C’est "le meilleur des mondes possibles ". Autre argument de Leibniz,
il faut du mal, quelques parties de souffrance, pour "l’harmonie du tout
", un juste agencement entre l’ombre et la lumière. Leibniz arrive
à contrer l’échec de la pensée mais peut-on accepter une
telle rationalisation de l’irrationnelle, de l’inacceptable, de l’insupportable
?
Kant dans Sur l’insuccès des essais philosophiques de théodicée
va remplacer cette théodicée de raison par une théodicée
de croyance. Les théodicées leibniziennes échouent car
il y a toujours de nouvelles objections qui viennent les attaquer. Kant, lui,
va revaloriser, la justification du mal, de Dieu par la foi. Kant s’appuie sur
le Livre de Job : les amis de Job sont justement des justificateurs-rationalisateurs
et Job, qui ne renie pas Dieu malgré toutes ses souffrances, va leur
dire : taisez-vous, cela prouve que vous doutez. La pensée face au mal
ici n’échoue pas car ce n’est plus vraiment une pensée "pure
" de raison mais une pensée de cœur.
Associer pensée et mal est donc apparu dangereux, il faut donc peut-être
chercher autre chose pour approcher le mal. Passer par autre chose pour sauver
paradoxalement la réflexion.
S’il y a échec de la pensée pour "approcher
" le mal, d’autres moyens peut-être plus pragmatiques peuvent apparaître,
car la pensée doit toujours continuer de s’affronter au mal, doit continuer
d’échouer…
" C’est quand le mal fait le plus de bruit que nous devons en faire le
moins, quand le mal exulte que Dieu redevient le petit enfant de la crèche,
telle est la vocation d’un ordre comme le nôtre, voué à
la contemplation ". Dans cet extrait de Dialogues des Carmélites,
Georges Bernanos nous expose une réponse face au mal : la contemplation.

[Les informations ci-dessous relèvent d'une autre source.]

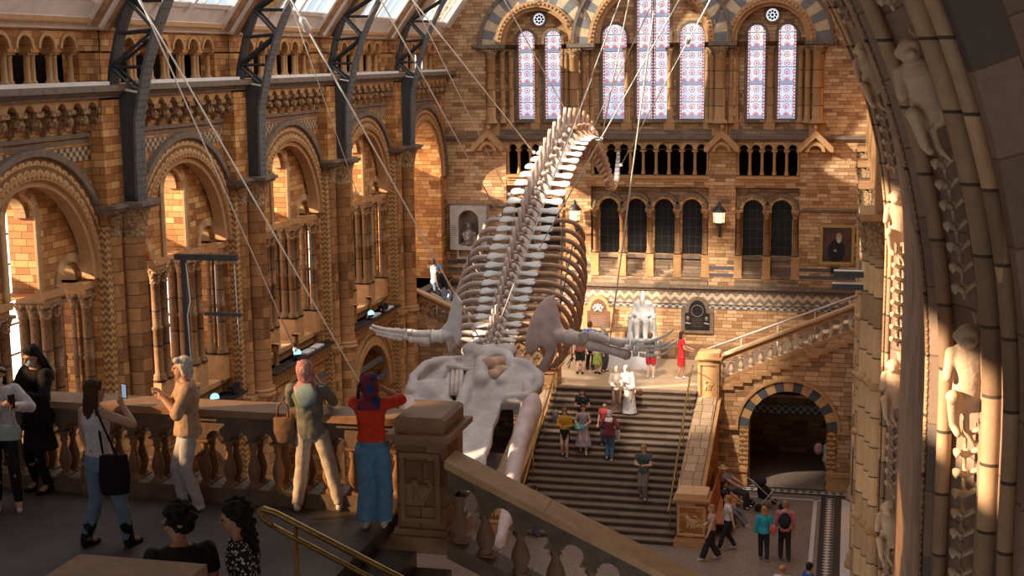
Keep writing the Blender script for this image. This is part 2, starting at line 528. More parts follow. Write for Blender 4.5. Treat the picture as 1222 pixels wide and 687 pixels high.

A partir de ce choix de contemplation, on peut se demander s’il ne faut rien
faire face au mal. En effet, souvent combattre le mal passe par un autre mal.
Mais ici la contemplation qui n’est pas pourtant pas vraiment action, ne signifie
pas pour ces carmélites de Compiègne acceptation. Elles continuent
d’aimer, de croire en dépit de tout, du mal. La foi est toujours réussite
de la pensée, le mal est vaincu par l’amour.
S’il y a échec de la pensée "pure ", pour Marcel Neush,
cela ne signifie pas que l’homme ne doit pas combattre le mal. Il ne faut pas
tomber dans un "sophisme paresseux ", pou reprendre l’expression de
Leibniz, dans une fatalité. L’homme peut aussi être cause de ses
actes et combattre ce "mal de méchanceté " (V.Jankelevitch).
Cette action, ce combat peut passer par la parole, l’échange avec autrui.
Mais parler, communiquer n’est-ce pas penser ? L’action, utilisée pour
compenser l’échec de la pensée, réhabilite cette dernière…
Si la contemplation, l’action sont de nouvelles approches du mal, il ne faut
pas non plus oublier la sensation. Connaître le mal c’est le penser mais
aussi le vivre, le connaître car il est en soi. Un homme qui souffre ne
connaît que son mal. Si l’on regarde l’autoportrait de Gustave Courbet,
Le Désespéré, on de trouve face à
un homme aux exprimant toute la souffrance du mal, ce "désespéré
" a le mal en lui, il ne pense plus le mal, il le vit.
Par ces autres approches du mal qui ne partaient pas de la pensée mais
de son échec on a réhabilité une pensée qui n’est
plus exclusive, celle-ci faisant échec, mais une pensée vivante.
Ainsi, la pensée a des difficultés à saisir "l’insaisissable
". Si des philosophes ont essayé de le justifier, c’est que penser,
raisonner le mal signifierait une victoire de l’homme sur le mal. Pourtant,
rationaliser le mal reste dangereux. Mais ne pas le penser dut tout l’est encore
plus ! Un homme qui ne pense pas le mal, et donc les répercussions d’un
acte, est un homme on ne peut plus dangereux, capable des pires ignominies,
comme le démontre Hannah Arendt au sujet d’Adolf Eichmann dans Eichmann
à Jérusalem, rapport sur la banalité du mal.
Il faut donc toujours "coller " au mal par la pensée. Et si
la pensée échoue souvent c’est que celle-ci est trop éloignée
de la réalité. Pour penser le mal, le connaître, il faut,
plus que d’argumenter de façon logique, "l’affronter à mains
nues "(M.Neush). La prieure du Dialogues des Carmélites,
sur le point de rendre l’âme, exprimera très justement l’échec
de la pensée face au mal ; Seul vivre le mal réussit à
l’appréhender : " J’ai médité sur la mort chaque heure
de ma vie, et cela ne me sert désormais de rien ! ".